_Exercise task_
Repeat the material exactly as it appears.

_Provided data_

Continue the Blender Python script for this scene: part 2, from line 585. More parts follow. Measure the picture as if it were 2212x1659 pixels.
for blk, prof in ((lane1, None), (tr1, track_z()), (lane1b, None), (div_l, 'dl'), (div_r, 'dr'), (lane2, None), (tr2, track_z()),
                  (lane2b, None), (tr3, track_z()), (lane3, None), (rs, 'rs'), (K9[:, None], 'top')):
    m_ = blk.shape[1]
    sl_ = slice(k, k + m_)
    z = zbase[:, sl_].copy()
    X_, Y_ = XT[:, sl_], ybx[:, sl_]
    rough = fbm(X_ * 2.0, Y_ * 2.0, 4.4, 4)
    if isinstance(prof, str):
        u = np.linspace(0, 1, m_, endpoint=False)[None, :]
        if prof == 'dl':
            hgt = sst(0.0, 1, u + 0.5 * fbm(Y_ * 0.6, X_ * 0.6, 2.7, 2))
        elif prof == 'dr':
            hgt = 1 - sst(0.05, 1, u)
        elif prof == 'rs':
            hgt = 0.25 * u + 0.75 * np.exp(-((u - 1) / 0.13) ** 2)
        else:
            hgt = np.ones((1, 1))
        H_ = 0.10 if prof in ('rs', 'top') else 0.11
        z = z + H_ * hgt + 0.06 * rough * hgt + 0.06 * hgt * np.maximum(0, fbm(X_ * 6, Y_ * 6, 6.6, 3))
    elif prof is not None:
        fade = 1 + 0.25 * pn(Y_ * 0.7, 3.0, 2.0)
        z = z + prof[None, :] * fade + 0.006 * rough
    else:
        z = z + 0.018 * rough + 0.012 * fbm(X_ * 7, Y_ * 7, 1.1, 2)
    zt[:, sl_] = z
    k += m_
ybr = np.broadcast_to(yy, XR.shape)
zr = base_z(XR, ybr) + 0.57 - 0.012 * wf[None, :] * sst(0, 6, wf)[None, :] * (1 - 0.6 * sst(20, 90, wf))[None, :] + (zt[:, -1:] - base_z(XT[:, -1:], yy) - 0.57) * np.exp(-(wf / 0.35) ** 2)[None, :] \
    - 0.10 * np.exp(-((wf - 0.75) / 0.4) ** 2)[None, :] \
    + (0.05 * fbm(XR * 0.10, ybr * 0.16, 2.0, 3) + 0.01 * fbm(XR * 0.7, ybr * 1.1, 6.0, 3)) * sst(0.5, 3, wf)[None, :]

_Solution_
Continue the Blender Python script for this scene: part 2, from line 585. More parts follow. Measure the picture as if it were 2212x1659 pixels.
for blk, prof in ((lane1, None), (tr1, track_z()), (lane1b, None), (div_l, 'dl'), (div_r, 'dr'), (lane2, None), (tr2, track_z()),
                  (lane2b, None), (tr3, track_z()), (lane3, None), (rs, 'rs'), (K9[:, None], 'top')):
    m_ = blk.shape[1]
    sl_ = slice(k, k + m_)
    z = zbase[:, sl_].copy()
    X_, Y_ = XT[:, sl_], ybx[:, sl_]
    rough = fbm(X_ * 2.0, Y_ * 2.0, 4.4, 4)
    if isinstance(prof, str):
        u = np.linspace(0, 1, m_, endpoint=False)[None, :]
        if prof == 'dl':
            hgt = sst(0.0, 1, u + 0.5 * fbm(Y_ * 0.6, X_ * 0.6, 2.7, 2))
        elif prof == 'dr':
            hgt = 1 - sst(0.05, 1, u)
        elif prof == 'rs':
            hgt = 0.25 * u + 0.75 * np.exp(-((u - 1) / 0.13) ** 2)
        else:
            hgt = np.ones((1, 1))
        H_ = 0.10 if prof in ('rs', 'top') else 0.11
        z = z + H_ * hgt + 0.06 * rough * hgt + 0.06 * hgt * np.maximum(0, fbm(X_ * 6, Y_ * 6, 6.6, 3))
    elif prof is not None:
        fade = 1 + 0.25 * pn(Y_ * 0.7, 3.0, 2.0)
        z = z + prof[None, :] * fade + 0.006 * rough
    else:
        z = z + 0.018 * rough + 0.012 * fbm(X_ * 7, Y_ * 7, 1.1, 2)
    zt[:, sl_] = z
    k += m_
ybr = np.broadcast_to(yy, XR.shape)
zr = base_z(XR, ybr) + 0.57 - 0.012 * wf[None, :] * sst(0, 6, wf)[None, :] * (1 - 0.6 * sst(20, 90, wf))[None, :] + (zt[:, -1:] - base_z(XT[:, -1:], yy) - 0.57) * np.exp(-(wf / 0.35) ** 2)[None, :] \
    - 0.10 * np.exp(-((wf - 0.75) / 0.4) ** 2)[None, :] \
    + (0.05 * fbm(XR * 0.10, ybr * 0.16, 2.0, 3) + 0.01 * fbm(XR * 0.7, ybr * 1.1, 6.0, 3)) * sst(0.5, 3, wf)[None, :]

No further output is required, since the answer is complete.